Basic information so we all understand the same things even if we disagree about them. Know what we are talking about, which is often lacking anyway. What drove me in the beginning was the lack of basic information in pretty well every comment and the appalling ignorance among people who should have known better about such an important thing as the oil and gas industry, royalties, and Equalization. Or Churchill Falls.
Then discussion.
Sometimes heated debate: a real difference of opinion.
Then we figure out what to do about what the debate was over.
Doesn’t take too much work to join up the simple idea that information plus discussion with an outcome is… yes, democracy someone yelled from the back of the room. It is democracy… but out of information and discussion we in Newfoundland and Labrador can together hear that voice of hope appear out of the din.

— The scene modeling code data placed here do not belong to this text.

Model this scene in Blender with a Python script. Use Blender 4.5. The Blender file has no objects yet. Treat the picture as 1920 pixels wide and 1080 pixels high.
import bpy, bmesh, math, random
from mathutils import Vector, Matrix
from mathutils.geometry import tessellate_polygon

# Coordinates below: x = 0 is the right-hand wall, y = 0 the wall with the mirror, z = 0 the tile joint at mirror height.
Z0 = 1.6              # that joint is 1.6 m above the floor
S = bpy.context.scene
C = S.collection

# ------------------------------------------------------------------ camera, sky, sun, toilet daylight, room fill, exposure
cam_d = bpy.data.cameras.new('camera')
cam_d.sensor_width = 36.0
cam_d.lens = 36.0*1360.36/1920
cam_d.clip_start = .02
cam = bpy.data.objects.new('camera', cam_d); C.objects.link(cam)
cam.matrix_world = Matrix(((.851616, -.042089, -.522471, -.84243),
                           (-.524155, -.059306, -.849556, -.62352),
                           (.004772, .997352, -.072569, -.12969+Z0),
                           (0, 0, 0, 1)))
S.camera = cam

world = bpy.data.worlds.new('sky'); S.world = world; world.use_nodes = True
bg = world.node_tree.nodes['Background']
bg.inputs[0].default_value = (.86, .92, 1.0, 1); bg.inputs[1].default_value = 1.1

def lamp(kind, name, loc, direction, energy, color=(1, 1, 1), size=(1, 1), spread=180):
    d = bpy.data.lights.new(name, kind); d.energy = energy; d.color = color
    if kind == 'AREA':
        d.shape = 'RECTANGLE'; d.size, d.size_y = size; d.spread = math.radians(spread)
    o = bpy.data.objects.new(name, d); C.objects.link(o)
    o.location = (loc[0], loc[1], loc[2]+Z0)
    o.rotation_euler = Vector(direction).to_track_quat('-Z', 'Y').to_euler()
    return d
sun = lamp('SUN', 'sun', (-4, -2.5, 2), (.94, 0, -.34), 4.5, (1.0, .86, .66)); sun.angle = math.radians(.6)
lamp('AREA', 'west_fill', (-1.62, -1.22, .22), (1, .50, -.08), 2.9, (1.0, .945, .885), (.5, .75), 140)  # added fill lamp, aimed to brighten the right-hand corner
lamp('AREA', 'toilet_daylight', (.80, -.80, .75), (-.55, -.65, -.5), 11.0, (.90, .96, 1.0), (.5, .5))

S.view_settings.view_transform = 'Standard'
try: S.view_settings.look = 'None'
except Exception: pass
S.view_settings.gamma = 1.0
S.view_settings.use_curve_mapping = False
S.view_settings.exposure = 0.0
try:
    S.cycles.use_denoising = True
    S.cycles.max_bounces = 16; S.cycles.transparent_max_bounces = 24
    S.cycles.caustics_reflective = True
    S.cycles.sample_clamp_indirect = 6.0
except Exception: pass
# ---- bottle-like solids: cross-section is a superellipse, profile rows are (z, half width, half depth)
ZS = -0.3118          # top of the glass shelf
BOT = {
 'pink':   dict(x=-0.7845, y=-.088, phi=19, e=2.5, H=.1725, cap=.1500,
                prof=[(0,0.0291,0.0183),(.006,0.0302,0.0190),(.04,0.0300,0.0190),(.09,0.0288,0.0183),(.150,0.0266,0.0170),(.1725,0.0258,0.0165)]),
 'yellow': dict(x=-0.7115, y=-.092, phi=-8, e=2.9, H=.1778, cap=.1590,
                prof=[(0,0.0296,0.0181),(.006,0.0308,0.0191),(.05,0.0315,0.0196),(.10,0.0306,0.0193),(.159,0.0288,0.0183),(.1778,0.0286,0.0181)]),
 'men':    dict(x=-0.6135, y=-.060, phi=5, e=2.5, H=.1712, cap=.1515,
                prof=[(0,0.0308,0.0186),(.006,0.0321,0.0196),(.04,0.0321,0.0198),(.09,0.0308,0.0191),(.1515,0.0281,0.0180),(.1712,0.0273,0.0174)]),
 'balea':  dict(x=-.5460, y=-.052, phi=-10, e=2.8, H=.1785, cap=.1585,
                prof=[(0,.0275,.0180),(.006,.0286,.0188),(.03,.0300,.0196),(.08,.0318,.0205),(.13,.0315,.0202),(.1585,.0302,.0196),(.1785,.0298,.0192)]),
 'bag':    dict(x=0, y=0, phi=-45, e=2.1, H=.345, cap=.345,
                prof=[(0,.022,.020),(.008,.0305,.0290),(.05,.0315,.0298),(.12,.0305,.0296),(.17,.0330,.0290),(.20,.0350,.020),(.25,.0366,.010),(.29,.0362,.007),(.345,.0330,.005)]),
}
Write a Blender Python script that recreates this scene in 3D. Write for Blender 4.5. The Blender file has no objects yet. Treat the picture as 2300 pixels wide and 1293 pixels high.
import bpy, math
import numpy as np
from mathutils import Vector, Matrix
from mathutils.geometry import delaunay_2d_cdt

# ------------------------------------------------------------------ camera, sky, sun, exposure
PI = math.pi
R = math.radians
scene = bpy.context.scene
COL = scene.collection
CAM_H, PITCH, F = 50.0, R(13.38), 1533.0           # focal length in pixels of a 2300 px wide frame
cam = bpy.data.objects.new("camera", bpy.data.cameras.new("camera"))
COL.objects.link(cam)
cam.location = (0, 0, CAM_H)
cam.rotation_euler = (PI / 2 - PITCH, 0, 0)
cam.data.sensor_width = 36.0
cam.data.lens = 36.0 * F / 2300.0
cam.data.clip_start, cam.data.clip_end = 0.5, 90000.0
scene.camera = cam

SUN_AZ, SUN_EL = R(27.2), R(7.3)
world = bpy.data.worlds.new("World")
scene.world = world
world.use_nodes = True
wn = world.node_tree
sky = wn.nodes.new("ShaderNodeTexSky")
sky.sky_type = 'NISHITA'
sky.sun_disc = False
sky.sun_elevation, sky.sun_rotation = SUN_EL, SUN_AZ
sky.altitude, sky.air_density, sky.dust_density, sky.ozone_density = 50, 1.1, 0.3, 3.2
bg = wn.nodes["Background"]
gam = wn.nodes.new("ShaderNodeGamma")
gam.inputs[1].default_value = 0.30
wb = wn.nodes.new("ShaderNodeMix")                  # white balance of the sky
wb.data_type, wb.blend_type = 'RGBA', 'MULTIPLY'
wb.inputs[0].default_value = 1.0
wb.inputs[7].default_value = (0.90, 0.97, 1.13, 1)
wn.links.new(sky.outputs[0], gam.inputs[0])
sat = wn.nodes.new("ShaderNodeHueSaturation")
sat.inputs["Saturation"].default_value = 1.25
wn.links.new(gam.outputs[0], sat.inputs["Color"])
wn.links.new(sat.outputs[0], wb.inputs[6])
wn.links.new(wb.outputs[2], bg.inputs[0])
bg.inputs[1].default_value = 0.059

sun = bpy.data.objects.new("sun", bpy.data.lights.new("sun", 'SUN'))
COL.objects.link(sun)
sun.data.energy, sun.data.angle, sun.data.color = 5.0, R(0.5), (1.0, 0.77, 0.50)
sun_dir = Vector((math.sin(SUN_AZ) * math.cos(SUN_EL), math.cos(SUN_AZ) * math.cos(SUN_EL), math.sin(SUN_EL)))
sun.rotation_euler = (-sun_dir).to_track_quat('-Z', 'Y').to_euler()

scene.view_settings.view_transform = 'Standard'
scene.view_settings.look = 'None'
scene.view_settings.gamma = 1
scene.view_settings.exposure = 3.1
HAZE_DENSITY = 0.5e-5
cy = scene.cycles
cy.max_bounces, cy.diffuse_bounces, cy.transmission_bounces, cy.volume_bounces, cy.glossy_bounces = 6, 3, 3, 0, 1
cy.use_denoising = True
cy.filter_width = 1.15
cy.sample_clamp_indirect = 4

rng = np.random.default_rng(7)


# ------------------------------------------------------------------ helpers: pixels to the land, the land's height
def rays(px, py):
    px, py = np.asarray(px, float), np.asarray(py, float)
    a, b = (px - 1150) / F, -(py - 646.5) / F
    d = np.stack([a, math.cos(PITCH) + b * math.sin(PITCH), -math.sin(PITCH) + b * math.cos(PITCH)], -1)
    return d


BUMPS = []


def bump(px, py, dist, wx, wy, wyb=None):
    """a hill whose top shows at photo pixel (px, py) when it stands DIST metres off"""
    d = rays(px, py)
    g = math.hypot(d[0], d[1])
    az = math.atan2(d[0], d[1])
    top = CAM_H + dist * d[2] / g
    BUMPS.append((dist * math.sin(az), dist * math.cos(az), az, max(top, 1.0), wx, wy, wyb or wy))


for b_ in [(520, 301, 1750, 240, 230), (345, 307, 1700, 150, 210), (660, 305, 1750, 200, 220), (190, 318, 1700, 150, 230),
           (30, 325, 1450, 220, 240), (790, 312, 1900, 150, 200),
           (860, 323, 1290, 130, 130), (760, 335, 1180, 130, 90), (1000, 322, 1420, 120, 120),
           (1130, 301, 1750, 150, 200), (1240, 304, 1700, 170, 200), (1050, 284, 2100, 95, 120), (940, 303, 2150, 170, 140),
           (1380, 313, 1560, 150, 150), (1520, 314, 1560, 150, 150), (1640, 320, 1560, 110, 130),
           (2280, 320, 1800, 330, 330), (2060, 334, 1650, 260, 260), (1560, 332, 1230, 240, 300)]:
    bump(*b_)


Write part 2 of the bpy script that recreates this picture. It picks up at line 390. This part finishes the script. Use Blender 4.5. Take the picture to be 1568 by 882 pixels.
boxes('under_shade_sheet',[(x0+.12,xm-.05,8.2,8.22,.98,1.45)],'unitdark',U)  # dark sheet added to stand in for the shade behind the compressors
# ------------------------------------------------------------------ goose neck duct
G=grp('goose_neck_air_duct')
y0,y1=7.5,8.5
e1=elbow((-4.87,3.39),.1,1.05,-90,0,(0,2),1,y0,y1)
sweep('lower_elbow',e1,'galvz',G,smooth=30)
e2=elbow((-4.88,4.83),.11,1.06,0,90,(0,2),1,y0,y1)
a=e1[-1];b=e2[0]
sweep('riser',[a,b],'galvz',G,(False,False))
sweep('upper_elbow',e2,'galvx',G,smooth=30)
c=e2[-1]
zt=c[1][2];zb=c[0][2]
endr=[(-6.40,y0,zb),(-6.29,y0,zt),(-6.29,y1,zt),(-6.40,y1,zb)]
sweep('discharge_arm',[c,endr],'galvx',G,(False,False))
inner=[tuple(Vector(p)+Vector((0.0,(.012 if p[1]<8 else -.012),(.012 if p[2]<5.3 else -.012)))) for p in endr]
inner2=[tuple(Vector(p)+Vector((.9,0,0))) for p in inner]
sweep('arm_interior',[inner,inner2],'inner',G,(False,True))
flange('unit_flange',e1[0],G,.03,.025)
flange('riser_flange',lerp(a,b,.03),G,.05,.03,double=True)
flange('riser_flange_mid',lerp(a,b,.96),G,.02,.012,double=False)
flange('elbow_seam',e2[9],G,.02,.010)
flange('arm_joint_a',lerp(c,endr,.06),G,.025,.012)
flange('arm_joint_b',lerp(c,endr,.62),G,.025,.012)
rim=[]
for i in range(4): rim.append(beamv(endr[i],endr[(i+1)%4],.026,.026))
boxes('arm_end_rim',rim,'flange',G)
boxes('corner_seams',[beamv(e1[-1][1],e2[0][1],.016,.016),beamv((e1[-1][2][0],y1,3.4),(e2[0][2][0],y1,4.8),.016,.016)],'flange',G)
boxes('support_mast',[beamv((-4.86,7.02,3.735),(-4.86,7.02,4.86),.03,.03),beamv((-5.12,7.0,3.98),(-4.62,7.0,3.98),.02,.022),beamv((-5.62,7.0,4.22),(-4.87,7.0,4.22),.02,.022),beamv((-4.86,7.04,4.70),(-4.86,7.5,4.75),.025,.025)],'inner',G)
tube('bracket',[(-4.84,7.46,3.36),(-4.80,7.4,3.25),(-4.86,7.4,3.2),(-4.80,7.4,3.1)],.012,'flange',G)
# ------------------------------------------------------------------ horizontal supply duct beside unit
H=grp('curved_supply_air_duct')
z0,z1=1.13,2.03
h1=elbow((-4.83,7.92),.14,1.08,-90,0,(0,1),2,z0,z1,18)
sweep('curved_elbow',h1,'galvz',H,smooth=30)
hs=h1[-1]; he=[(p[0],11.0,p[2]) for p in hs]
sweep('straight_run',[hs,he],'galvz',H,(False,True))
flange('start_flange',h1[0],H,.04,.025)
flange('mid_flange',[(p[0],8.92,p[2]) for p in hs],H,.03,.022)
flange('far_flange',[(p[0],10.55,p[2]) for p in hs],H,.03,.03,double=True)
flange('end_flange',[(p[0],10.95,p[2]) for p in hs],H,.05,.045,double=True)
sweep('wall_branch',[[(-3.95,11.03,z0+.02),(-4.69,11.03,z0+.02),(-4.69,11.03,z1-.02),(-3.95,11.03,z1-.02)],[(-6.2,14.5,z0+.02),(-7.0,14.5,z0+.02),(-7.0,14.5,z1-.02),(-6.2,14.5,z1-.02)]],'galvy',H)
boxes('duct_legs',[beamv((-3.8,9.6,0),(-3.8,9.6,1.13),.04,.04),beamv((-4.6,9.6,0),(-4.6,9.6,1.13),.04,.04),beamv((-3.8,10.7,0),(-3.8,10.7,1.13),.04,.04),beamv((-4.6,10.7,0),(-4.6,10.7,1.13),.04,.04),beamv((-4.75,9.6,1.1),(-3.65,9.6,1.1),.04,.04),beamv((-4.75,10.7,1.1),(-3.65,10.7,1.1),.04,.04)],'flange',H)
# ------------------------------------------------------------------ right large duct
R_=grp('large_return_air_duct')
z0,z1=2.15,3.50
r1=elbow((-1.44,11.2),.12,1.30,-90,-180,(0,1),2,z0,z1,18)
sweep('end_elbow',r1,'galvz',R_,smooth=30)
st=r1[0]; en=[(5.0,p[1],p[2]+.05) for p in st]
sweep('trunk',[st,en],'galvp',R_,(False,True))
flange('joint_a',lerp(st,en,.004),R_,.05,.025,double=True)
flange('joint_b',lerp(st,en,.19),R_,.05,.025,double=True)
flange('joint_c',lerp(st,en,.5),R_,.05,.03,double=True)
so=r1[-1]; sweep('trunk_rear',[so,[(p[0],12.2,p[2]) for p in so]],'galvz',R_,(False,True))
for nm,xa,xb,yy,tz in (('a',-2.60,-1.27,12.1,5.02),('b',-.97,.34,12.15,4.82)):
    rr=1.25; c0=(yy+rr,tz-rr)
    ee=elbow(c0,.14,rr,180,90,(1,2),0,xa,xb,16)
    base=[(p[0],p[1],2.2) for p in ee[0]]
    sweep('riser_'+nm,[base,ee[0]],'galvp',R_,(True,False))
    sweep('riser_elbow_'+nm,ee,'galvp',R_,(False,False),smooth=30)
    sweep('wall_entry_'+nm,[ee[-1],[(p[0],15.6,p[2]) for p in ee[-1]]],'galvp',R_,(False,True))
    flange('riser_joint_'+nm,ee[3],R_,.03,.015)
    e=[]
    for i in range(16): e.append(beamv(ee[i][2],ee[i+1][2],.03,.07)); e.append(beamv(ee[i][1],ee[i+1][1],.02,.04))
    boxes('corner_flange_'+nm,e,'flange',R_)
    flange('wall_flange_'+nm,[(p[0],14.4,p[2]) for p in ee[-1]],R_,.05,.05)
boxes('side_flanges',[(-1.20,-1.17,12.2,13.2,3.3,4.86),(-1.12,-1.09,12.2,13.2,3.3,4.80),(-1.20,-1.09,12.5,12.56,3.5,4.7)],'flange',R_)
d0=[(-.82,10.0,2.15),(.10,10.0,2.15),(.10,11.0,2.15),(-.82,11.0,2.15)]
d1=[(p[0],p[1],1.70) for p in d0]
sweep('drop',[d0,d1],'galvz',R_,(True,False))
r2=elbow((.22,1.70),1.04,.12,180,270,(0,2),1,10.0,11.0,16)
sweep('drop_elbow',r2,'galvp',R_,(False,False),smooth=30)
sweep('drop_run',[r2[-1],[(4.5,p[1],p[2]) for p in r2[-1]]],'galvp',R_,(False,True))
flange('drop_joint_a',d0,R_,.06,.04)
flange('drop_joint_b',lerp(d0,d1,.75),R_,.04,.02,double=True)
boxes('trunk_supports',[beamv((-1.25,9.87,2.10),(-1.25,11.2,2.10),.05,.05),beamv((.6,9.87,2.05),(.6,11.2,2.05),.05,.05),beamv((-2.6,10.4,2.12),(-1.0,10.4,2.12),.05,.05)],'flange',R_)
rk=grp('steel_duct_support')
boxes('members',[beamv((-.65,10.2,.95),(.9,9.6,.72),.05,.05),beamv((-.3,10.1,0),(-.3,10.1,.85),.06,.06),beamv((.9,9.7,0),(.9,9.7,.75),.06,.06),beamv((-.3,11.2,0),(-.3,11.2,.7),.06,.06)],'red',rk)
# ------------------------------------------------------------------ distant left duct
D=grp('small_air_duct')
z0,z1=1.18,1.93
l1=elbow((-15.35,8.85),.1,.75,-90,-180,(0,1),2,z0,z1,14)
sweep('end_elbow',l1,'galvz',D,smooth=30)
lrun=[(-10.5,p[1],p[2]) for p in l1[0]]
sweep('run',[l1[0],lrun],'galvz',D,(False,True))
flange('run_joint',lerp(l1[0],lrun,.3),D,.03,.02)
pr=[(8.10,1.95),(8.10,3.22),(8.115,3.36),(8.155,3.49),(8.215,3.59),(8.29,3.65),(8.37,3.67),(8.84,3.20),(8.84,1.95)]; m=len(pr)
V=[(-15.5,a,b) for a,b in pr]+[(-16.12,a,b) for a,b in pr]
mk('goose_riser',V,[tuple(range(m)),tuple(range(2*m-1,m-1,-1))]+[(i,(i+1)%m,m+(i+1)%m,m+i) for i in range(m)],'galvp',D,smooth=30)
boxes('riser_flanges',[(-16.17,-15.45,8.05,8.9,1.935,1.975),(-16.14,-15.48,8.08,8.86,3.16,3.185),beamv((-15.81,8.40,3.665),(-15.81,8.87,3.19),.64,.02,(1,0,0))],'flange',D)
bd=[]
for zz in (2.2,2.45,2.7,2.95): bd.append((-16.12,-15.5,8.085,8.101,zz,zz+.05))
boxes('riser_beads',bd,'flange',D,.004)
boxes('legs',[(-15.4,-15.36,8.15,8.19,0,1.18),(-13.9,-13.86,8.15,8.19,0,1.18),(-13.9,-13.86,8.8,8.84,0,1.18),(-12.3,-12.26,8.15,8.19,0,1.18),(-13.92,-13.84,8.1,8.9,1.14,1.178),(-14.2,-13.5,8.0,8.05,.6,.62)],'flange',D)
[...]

Hope of the kind that Barack Obama talked about in the very earliest days of his presidential campaign just as much as the hope all those people kept talking to me about over the past year.
Other people can decide for themselves whether they think 19 years of these scribbles and rants and jeremiads and screeds have made any difference.
I think they have.
More importantly, I think that the basic idea works: information plus discussion leads to what comes next in one area or another.
Enough of that and hope appears.
Hope for the future, which is where we should be looking always.
The future doesn’t look like just more of the past, which is where we have been stuck for a couple of hard decades now.
The future can be different.
That sounds a lot like real hope.
Not hope as in a mere belief.
I am talking about the action to make the hope a reality.
That’s not going to come out of one person tapping a keyboard. There’ll have to be a lot more what with all that very real concern about what’s happening and about the silence.
One person cannot do the job alone
But the 19 years of Bond Papers points in the right direction, to how we can find the future for ourselves and all the hope anyone would ever need.